Tuesday, July 20, 2010

Mr. Darcy Fini *

So I think the time has finally come to update you on all that has transpired with Mr. Darcy. I have a little distance from it so it is not so raw as it was. I foolishly tried to believe I could jump from a relationship to a friendship with nothing in between. I knew this to be a fallacy even before I agreed yet there was hope. I saw HE was capable of it; why shouldn’t I be? Ah, but there’s the rub. He did transition. He took his time, and was well into the acceptance stage before he even broached the subject of ending it with me and dating someone else. I was still in bargaining, which made for a perfectly dreadful transition from bargaining a relationship to bargaining a friendship. I did it for a while; I made it stick and I went through the motions as though I was really happy about it but inside, I was dying. And worse than that, I was lying to myself, the one person I had promised to be better to. So one day, it hit me…this isn’t working.

It came on not like a torrent but like a gentle shower which just continued and increased until one day, I looked down and my feet were buried in the mire which had grown around them as I stood unawares, sinking in the mud. I don’t even remember the circumstances that made me do it. I just remember one day, while on IM, I asked this question. “Does your family know that we have broken up?”

“Well, they have never really known our status but they know things have changed and that we are committed to being friends.”

And it struck me like a tangible blow. All this time, I have felt so guilty that I made him feel like my dirty little secret. But I was his. His family, his friends, his coworkers and acquaintances, even his new girlfriend; to all of them I was just some enigmatic, undefined presence on the periphery of his life. I was a secret. I was always going to be, even had I been single and free to love him completely. In ten years, he had never defined me as a part of his life to anyone else in it. How do you miss something so obvious for so long?

So I told him I didn’t want to be friends anymore. I didn’t want to talk on the phone every day, and IM and look forward to emails. I needed some distance because I couldn’t have him so continue to be so important to me anymore. I broke off our friendship…on IM. Cowardly, I know and yet, a necessary act. And as strong as I was capable of being; a quick and violent kill.

It would be easy to say that I felt strong and energized and like some conquering goddess, but of course we all know that would be bullsh*t. I cried. I stopped sleeping. And I forced myself to play music to fill the void left by the absence of a phone call. And for days after I tried not to want him to be the first person I said good morning to and the last one I said good night to. I tried not to want him to be the one I wanted to share my happiness and my sadness with. And yet, I was still happier than I have been because I was calm. OK, not happy, that’s not it. Relieved. Sad…but calm. Heading toward ACCEPTANCE.
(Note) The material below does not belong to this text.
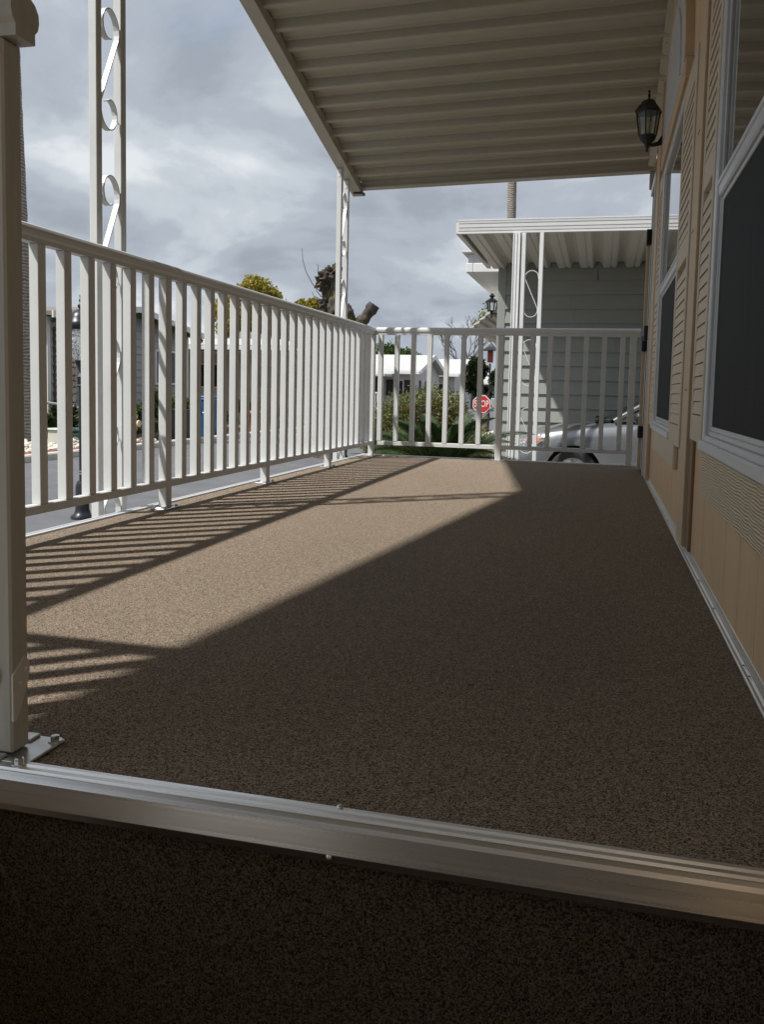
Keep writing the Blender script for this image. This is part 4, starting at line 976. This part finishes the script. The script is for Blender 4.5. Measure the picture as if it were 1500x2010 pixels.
# roof slabs, rakes, eave lights garland
for s in (-1, 1):
    y_e = ya-.3 if s < 0 else yb2+.3; z_e = ze-(zr-ze)/(yb2-ym)*.3
    mb = MB(); mb.add([(XA+.35, ym, zr+.03), (XA+.35, y_e, z_e+.03), (XA-9.3, y_e, z_e+.03), (XA-9.3, ym, zr+.03), (XA+.35, ym, zr+.12), (XA+.35, y_e, z_e+.12), (XA-9.3, y_e, z_e+.12), (XA-9.3, ym, zr+.12)], [(0, 1, 2, 3), (4, 7, 6, 5), (0, 4, 5, 1), (1, 5, 6, 2), (2, 6, 7, 3), (3, 7, 4, 0)]); ro = mb.build('roof', 'brown_shingle', ga)
    mb = MB(); mb.add([(XA+.351, ym, zr-.02), (XA+.351, y_e, z_e-.02), (XA+.39, y_e, z_e-.02), (XA+.39, ym, zr-.02), (XA+.351, ym, zr+.13), (XA+.351, y_e, z_e+.13), (XA+.39, y_e, z_e+.13), (XA+.39, ym, zr+.13)], [(0, 1, 2, 3), (4, 7, 6, 5), (0, 4, 5, 1), (1, 5, 6, 2), (2, 6, 7, 3), (3, 7, 4, 0)]); mb.build('rake_board', 'white_trim', ro)
    rg = random.Random(s+5); mb = MB()
    for i in range(420):
        t = rg.random(); c = Vector((XA+.34+rg.uniform(-.05, .05), ym+(y_e-ym)*t, zr+(z_e-zr)*t-.08+rg.uniform(-.05, .04)))
        leaf(mb, c, rvec(rg), rvec(rg), .09, .02)
    mb.build('garland', 'leaf_green', ro)
def far_window(parent, fn, a0, a1, z0, z1, mat='white_trim'):
    mb = MB(); t = .06
    for p, q, r, s in ((a0, a1, z0, z0+t), (a0, a1, z1-t, z1), (a0, a0+t, z0+t, z1-t), (a1-t, a1, z0+t, z1-t)):
        v = [fn(x, o, z) for x in (p, q) for o in (0, .05) for z in (r, s)]; mb.add(v, [(0, 1, 3, 2), (4, 6, 7, 5), (0, 4, 5, 1), (2, 3, 7, 6), (0, 2, 6, 4), (1, 5, 7, 3)])
    wo = mb.build('window', mat, parent)
    mb = MB(); v = [fn(x, o, z) for x in (a0+t, a1-t) for o in (.002, .026) for z in (z0+t, z1-t)]; mb.add(v, [(0, 1, 3, 2), (4, 6, 7, 5), (0, 4, 5, 1), (2, 3, 7, 6), (0, 2, 6, 4), (1, 5, 7, 3)]); mb.build('pane', 'dark_window', wo); return wo
fA = lambda a, o, z: (XA+.022+o, a, z)
far_window(ga, fA, 19.95, 21.25, .52, 1.46); far_window(ga, fA, 16.72, 17.35, -.05, 1.3)
# stone veneer pilaster, each stone a piece
mb = MB(); mb.bbox(XA, XA+.06, 15.80, 16.55, -.1, 1.72, .004); pil = mb.build('pilaster', 'mortar', ga)
rg = random.Random(77); z = -.09; row = 0
while z < 1.70:
    h = rg.uniform(.10, .19); y = 15.81
    while y < 16.53:
        wv_ = min(rg.uniform(.12, .30), 16.54-y); mb = MB()
        if wv_ > .04:
            ht = min(h, 1.715-z)-.014
            if ht > .02:
                k = rg.uniform(.2, .45); pts = [(y+.007, z+ht*k), (y+.007+wv_*.2, z), (y+wv_*.8, z+.01), (y+wv_-.007, z+ht*.4), (y+wv_*.85, z+ht), (y+wv_*.2, z+ht*.95)]
                mb.prism(pts, lambda p, q, t: (t, p, q), XA+.061, XA+.085+rg.uniform(0, .02)); mb.build('stone', 'stone_veneer', pil)
        y += wv_
    z += h
me = text_mesh('2', .30, .012); me.materials.append(MATS['black_iron']); no = bpy.data.objects.new('house_number', me); COL.objects.link(no); no.parent = ga
no.rotation_euler = (PI/2, 0, PI/2); no.location = Vector((XA+.05, 21.12, .30)) - world_loc(ga)
# entry steps handrail
hr = thing('handrail', (-9.3, 15.2, GZ), 'white pipe handrail beside the steps of the grey house', 'handrail')
mb = MB(); mb.tube([(-9.6, 14.75, .12), (-9.35, 15.6, .0), (-9.1, 16.5, -.22), (-9.05, 16.9, -.32)], .028, 8); mb.build('rail', 'white_trim', hr)
for (x, y, z) in ((-9.38, 15.5, .0), (-9.08, 16.6, -.25)):
    mb = MB(); mb.tube([(x, y, GZ), (x, y, z)], .022, 8); mb.build('post', 'white_trim', hr)
# utility boxes and yard plants there
mb = MB(); mb.bbox(-8.35, -8.05, 13.4, 13.7, GZ, GZ+.34, .02); mb.bbox(-8.38, -8.02, 13.37, 13.73, GZ+.34, GZ+.37, .012); mb.build('utility_box', 'utility_beige', label='beige utility box on the white rocks across the street', cat='utility box')
mb = MB(); mb.bbox(-9.5, -8.75, 14.5, 15.4, GZ, GZ+.20, .03); mb.bbox(-9.45, -8.8, 14.55, 15.35, GZ+.20, GZ+.30, .05); mb.build('utility_box', 'utility_green', label='low green utility vault beside the white handrail', cat='utility box')
def yard_bush(x, y, r, h, mat, label, seed, n=2600, ln=.08, name='shrub'):
    t = thing(name, (x, y, GZ), label, 'shrub'); rg = random.Random(seed)
    crown('foliage', mat, t, blob((x, y, GZ+h*.55), (r, r, h*.5), 9, seed), n, ln, ln*.35, seed)
    mb = MB(); limbs(mb, (x, y, GZ), [(x+rg.uniform(-r, r)*.6, y+rg.uniform(-r, r)*.6, GZ+h*rg.uniform(.5, .85)) for _ in range(7)], .025, rg, 5); mb.build('stem', 'bark_grey', t)
yard_bush(-8.2, 16.6, .55, 1.15, 'leaf_green', 'dense green hedge bush beside the cream fire hydrant', 51, 3600)
yard_bush(-8.1, 17.9, .50, 1.0, 'leaf_bush', 'olive green bush right of the hydrant hedge', 52)
yard_bush(-7.6, 18.6, .42, .9, 'leaf_dark', 'dark shrub between the grey bin and the blue bin', 53)
yard_bush(-9.5, 15.3, .40, .75, 'leaf_dark', 'dark spiky plant under the white handrail', 54, 1500, .16, 'yard_plant')
yard_bush(-9.2, 16.9, .28, .85, 'leaf_yellow', 'thin ochre leaved plant behind the black lamp post', 55, 700, .09, 'yard_plant')
yard_bush(-8.4, 22.8, .6, 1.0, 'leaf_bush', 'leafy shrub in front of the carport house, right of the planter', 56, 2400)
yard_bush(-6.98, 21.4, .35, .75, 'leaf_brown', 'brownish shrub next to the terracotta planter', 57, 1500)
# fire hydrant
fh = thing('fire_hydrant', (-7.2, 14.4, GZ), 'cream fire hydrant at the far kerb', 'hydrant'); c = (-7.2, 14.4, GZ)
mb = MB(); mb.lathe([(.13, 0), (.13, .06), (.085, .08), (.075, .34), (.10, .36), (.10, .40), (.08, .42), (.08, .55), (.105, .57), (.105, .60), (.085, .66), (.05, .71), (.02, .73)], c, 16); mb.build('barrel', 'cream_paint', fh)
for a in (0, 1): 
    mb = MB(); d = Vector((1, 0, 0)) if a == 0 else Vector((0, -1, 0)); q = Vector(c)+Vector((0, 0, .47)); mb.tube([q+d*.06, q+d*.13, q+d*.131, q+d*.16], [.055, .055, .068, .068], 12); mb.build('outlet', 'cream_paint', fh)
mb = MB(); mb.tube([Vector(c)+Vector((0, 0, .72)), Vector(c)+Vector((0, 0, .77))], .022, 5); mb.build('stem_nut', 'cream_paint', fh)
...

Now if this were a movie, this would be the end. But it’s not. Nothing in life is ever so neatly wrapped and packaged as it is in the movies. So, one day I sent a message to Mr. Darcy and he called me. And we fought about boundaries and the fact that he thought I meant I needed a break for a week and I kind of meant forever-at least for the time being.

And then there was my show. I asked, if he was coming to at least give me a heads up. Which he did, but of course, he sat in the front row.


And then there was the matter of his birthday which I labored over trying to decide if I should ignore it or send a card or call. In the end, I sent a text which just said happy birthday and he returned it with one which just said thanks. Things do get easier.